Given exercise
Reproduce the entries from their first line up to and including the line with "var rng := RandomNumberGenerator.new()". Leave out everything after it.

───

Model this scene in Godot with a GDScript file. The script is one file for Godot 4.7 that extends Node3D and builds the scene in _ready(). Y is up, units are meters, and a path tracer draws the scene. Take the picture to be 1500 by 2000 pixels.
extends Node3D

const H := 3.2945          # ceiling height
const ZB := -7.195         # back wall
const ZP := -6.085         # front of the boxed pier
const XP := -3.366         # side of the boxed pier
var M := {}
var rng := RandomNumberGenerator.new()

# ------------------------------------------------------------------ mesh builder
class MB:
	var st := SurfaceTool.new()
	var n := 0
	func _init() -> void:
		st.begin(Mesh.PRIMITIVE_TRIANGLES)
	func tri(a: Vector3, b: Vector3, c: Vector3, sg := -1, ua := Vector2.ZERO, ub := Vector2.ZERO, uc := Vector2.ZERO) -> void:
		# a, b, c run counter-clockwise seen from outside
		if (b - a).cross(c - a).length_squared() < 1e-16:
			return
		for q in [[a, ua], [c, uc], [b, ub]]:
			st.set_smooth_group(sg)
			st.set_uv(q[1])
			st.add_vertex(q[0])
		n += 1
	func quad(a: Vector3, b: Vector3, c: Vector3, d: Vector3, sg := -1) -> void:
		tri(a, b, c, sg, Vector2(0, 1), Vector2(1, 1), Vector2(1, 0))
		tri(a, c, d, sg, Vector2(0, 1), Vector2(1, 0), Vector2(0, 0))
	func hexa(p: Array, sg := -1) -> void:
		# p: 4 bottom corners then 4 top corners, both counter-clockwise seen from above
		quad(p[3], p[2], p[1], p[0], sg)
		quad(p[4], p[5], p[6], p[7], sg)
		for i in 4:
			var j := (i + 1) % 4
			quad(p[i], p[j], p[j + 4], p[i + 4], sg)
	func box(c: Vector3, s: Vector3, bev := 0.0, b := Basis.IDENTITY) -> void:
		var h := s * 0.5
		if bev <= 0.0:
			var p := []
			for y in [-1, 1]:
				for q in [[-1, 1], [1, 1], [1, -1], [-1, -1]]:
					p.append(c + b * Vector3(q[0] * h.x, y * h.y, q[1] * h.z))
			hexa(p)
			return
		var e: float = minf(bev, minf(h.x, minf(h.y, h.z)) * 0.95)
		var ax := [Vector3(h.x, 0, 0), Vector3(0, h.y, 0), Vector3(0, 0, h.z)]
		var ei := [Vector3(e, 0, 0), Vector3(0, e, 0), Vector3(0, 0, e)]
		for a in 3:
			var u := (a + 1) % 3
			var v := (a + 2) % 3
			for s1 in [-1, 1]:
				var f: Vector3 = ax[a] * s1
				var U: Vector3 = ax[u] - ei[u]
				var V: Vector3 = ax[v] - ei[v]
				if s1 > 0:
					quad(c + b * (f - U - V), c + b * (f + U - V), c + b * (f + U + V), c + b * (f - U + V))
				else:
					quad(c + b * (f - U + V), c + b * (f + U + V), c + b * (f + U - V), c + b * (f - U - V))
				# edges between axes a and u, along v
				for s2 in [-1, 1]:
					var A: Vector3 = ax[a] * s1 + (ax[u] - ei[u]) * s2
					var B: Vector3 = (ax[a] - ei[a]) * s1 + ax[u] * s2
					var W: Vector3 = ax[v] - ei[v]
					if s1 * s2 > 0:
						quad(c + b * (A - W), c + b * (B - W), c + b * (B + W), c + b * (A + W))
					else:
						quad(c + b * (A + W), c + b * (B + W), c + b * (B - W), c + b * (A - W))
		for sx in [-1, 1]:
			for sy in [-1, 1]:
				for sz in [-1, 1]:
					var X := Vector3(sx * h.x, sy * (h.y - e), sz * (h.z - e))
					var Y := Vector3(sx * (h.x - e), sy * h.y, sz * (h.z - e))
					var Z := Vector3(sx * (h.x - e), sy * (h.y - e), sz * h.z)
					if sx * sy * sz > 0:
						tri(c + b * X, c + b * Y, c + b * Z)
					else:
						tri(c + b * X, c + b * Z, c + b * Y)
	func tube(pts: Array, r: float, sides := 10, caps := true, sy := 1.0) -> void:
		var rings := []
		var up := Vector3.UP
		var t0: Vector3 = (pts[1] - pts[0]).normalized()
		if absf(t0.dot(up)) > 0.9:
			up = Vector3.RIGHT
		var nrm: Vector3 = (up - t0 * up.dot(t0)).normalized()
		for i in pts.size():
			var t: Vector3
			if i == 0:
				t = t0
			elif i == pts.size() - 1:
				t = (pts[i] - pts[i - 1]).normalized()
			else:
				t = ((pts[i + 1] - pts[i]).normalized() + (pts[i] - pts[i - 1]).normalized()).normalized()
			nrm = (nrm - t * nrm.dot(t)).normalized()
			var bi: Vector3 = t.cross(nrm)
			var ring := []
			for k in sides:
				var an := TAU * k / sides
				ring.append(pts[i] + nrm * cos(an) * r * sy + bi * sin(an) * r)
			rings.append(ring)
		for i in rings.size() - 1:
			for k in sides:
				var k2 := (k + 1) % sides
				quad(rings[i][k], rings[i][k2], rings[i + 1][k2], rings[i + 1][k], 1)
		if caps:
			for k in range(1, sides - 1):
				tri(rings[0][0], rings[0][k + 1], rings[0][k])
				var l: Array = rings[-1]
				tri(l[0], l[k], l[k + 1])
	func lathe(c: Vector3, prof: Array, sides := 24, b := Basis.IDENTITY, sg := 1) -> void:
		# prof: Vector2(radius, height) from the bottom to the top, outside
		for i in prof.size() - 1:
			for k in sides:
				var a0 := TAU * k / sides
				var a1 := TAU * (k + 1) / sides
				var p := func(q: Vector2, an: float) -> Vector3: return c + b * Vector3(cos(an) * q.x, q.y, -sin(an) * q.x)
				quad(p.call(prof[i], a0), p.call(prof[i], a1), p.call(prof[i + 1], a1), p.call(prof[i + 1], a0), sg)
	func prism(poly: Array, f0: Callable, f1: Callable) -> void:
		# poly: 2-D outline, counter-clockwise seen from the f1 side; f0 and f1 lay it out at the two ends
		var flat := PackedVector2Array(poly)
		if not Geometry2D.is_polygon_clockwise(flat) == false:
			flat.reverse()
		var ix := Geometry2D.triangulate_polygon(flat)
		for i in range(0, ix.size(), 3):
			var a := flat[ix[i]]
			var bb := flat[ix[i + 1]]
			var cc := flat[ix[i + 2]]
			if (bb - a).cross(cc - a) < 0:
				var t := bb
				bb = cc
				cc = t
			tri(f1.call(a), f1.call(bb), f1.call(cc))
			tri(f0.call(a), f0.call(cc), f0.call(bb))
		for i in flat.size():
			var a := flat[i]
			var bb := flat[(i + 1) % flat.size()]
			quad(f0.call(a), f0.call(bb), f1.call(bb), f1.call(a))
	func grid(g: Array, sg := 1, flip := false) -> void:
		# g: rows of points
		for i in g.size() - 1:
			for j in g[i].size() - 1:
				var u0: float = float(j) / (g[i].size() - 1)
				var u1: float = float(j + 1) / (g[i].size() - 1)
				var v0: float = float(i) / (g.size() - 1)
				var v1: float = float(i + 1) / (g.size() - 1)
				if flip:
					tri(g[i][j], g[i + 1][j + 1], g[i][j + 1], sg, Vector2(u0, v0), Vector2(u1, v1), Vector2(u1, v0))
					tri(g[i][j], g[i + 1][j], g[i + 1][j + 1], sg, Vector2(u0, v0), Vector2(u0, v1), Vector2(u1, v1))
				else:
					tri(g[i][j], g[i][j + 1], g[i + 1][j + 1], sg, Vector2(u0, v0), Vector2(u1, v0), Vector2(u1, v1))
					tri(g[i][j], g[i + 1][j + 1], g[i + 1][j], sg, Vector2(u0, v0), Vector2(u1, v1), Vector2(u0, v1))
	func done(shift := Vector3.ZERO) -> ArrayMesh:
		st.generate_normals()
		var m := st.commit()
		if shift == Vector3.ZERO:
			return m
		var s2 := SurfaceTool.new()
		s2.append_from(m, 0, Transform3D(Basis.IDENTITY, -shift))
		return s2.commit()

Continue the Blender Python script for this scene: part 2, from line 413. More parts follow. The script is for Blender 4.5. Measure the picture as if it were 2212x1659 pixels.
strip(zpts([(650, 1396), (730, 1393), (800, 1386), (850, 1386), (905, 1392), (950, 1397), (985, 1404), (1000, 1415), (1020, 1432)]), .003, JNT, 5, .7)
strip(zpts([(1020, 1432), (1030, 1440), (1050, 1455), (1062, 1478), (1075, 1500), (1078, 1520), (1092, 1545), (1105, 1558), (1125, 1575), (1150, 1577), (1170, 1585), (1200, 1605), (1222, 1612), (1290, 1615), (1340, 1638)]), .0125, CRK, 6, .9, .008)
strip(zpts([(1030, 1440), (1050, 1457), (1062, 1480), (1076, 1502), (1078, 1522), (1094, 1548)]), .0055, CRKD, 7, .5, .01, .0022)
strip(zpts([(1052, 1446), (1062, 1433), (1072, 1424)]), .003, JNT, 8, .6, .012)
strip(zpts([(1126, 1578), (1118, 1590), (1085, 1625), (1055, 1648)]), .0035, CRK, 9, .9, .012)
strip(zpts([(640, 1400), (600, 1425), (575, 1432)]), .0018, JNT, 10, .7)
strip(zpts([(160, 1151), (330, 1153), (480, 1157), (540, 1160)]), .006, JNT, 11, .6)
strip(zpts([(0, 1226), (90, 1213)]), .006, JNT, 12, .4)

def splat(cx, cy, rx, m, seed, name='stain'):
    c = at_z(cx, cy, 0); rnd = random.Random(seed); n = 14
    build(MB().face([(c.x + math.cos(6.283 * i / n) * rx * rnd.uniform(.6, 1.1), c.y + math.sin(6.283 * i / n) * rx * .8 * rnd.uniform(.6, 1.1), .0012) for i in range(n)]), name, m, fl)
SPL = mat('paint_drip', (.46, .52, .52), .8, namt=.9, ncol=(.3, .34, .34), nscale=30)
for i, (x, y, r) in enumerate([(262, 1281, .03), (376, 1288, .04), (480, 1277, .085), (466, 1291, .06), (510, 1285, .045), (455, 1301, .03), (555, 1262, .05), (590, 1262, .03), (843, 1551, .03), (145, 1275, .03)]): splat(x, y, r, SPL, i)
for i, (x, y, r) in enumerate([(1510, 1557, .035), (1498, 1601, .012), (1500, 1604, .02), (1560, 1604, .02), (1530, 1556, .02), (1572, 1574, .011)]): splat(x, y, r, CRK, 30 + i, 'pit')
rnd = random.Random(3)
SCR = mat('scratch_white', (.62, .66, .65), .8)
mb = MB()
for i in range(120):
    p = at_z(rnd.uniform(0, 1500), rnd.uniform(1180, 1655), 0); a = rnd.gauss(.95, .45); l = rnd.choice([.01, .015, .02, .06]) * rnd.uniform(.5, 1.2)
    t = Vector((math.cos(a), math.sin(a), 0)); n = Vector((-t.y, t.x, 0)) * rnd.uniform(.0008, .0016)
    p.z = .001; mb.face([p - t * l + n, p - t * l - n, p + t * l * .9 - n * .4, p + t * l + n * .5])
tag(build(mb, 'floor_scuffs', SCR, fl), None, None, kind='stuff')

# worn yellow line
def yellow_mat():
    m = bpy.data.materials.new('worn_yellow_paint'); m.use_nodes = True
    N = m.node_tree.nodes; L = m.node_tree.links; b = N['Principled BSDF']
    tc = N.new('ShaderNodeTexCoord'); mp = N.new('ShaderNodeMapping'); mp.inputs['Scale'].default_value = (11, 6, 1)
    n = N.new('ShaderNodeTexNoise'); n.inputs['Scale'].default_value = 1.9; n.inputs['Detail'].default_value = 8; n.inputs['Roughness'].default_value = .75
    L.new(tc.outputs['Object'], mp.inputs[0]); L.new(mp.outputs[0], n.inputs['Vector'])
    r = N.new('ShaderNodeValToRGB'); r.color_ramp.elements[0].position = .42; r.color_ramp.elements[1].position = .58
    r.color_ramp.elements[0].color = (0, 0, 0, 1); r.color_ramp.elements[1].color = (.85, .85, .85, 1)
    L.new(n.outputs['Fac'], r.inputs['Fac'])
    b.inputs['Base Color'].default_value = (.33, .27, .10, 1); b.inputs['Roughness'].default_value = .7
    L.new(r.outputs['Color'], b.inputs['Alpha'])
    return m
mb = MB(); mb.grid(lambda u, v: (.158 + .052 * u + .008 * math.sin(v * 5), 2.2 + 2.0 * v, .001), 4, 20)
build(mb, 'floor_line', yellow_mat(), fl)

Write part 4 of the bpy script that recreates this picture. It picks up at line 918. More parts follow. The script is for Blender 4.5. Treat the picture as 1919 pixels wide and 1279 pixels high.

───

Final answer
Model this scene in Godot with a GDScript file. The script is one file for Godot 4.7 that extends Node3D and builds the scene in _ready(). Y is up, units are meters, and a path tracer draws the scene. Take the picture to be 1500 by 2000 pixels.
extends Node3D

const H := 3.2945          # ceiling height
const ZB := -7.195         # back wall
const ZP := -6.085         # front of the boxed pier
const XP := -3.366         # side of the boxed pier
var M := {}
var rng := RandomNumberGenerator.new()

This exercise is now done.